As part of their goal to build the youth talent pipeline for the information technology industry, SAP , a global software company and JFF partner, approached CHS to sponsor and co-design the school’s first early college pathway, Information Technology. Partnership and generous funding from SAP propelled the launch of C-Town Pathways and has helped to sustain and grow the initiative through the present day.
Since the launch of the Information Technology Pathway in 2015, the school has added two additional pathways, Business and Health, and enrollment has grown to roughly 125 students across grades 9 to 12.
JFF’s headquarters in Boston is only a few miles from CHS. We’ve led early college high school initiatives across the country for nearly 20 years and have been fortunate to serve as a close partner and intermediary supporting the work at CHS from day one. We’ve worked side by side with CHS, BHCC, and SAP staff to convene meetings, develop strategic plans, design programming, and steward funding, and have even attended field trips and ordered pizza for students. This role has provided us unique insight into the type of leaders, mindsets, and work necessary to stand up early college pathways.

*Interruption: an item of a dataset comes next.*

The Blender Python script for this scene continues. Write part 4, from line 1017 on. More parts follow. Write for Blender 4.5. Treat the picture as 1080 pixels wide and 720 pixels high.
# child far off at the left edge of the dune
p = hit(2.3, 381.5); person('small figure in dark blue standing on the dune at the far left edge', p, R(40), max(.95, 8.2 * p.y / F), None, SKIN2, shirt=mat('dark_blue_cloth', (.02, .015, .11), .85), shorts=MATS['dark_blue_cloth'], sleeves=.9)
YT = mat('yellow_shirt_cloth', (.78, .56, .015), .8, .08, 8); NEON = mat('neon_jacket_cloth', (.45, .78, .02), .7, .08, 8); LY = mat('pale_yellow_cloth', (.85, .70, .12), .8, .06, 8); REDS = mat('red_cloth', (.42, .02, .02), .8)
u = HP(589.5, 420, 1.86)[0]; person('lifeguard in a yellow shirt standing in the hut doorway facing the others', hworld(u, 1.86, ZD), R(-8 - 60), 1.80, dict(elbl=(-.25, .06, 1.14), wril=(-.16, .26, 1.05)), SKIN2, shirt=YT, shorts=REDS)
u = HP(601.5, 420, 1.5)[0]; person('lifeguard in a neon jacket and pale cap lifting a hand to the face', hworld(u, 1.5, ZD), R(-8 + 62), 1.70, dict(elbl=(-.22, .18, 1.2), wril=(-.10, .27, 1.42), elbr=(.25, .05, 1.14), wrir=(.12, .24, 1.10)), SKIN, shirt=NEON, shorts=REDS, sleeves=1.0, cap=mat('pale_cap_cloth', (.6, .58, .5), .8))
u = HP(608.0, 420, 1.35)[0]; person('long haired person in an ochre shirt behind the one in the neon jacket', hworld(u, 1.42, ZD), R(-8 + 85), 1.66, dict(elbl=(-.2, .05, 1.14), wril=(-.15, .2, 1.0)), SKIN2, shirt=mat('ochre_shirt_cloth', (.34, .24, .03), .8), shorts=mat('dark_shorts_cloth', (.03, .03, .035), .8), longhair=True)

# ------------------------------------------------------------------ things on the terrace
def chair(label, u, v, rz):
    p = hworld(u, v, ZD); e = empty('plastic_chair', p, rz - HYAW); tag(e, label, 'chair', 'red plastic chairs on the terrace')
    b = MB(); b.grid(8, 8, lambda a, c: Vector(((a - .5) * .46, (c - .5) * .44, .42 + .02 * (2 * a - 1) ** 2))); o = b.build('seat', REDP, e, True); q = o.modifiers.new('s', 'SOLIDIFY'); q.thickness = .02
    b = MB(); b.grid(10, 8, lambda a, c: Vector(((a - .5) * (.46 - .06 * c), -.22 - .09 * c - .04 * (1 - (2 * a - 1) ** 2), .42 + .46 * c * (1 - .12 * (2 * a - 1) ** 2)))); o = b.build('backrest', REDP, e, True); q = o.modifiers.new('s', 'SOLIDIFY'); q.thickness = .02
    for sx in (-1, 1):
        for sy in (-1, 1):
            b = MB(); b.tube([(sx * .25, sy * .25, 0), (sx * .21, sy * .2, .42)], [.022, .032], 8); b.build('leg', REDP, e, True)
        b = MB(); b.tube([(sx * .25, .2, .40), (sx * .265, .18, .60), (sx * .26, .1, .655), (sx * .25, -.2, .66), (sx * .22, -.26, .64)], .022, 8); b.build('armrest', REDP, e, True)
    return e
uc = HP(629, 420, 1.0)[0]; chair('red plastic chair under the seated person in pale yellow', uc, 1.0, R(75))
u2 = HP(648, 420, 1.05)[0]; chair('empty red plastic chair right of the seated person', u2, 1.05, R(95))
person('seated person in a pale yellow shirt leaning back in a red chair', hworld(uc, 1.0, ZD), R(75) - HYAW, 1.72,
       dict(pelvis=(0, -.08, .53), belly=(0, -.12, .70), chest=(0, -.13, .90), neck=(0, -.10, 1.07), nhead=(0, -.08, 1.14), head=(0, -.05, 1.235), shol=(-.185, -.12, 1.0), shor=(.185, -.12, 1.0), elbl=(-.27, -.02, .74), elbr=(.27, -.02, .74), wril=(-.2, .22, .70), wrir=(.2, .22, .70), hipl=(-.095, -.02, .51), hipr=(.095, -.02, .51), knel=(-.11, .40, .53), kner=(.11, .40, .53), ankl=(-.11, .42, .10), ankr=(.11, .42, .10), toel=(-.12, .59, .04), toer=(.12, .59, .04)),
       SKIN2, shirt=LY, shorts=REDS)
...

In addition to setting hundreds of students on a track to postsecondary education with dozens of free college credits in hand, C-Town Pathways has served as a case study for the state’s new early college high school designation process. But even as C-Town Pathways enrollment has grown and become more formally embedded in the school’s structure and culture, it continues to rely on the iterative learning process that has been central to its success.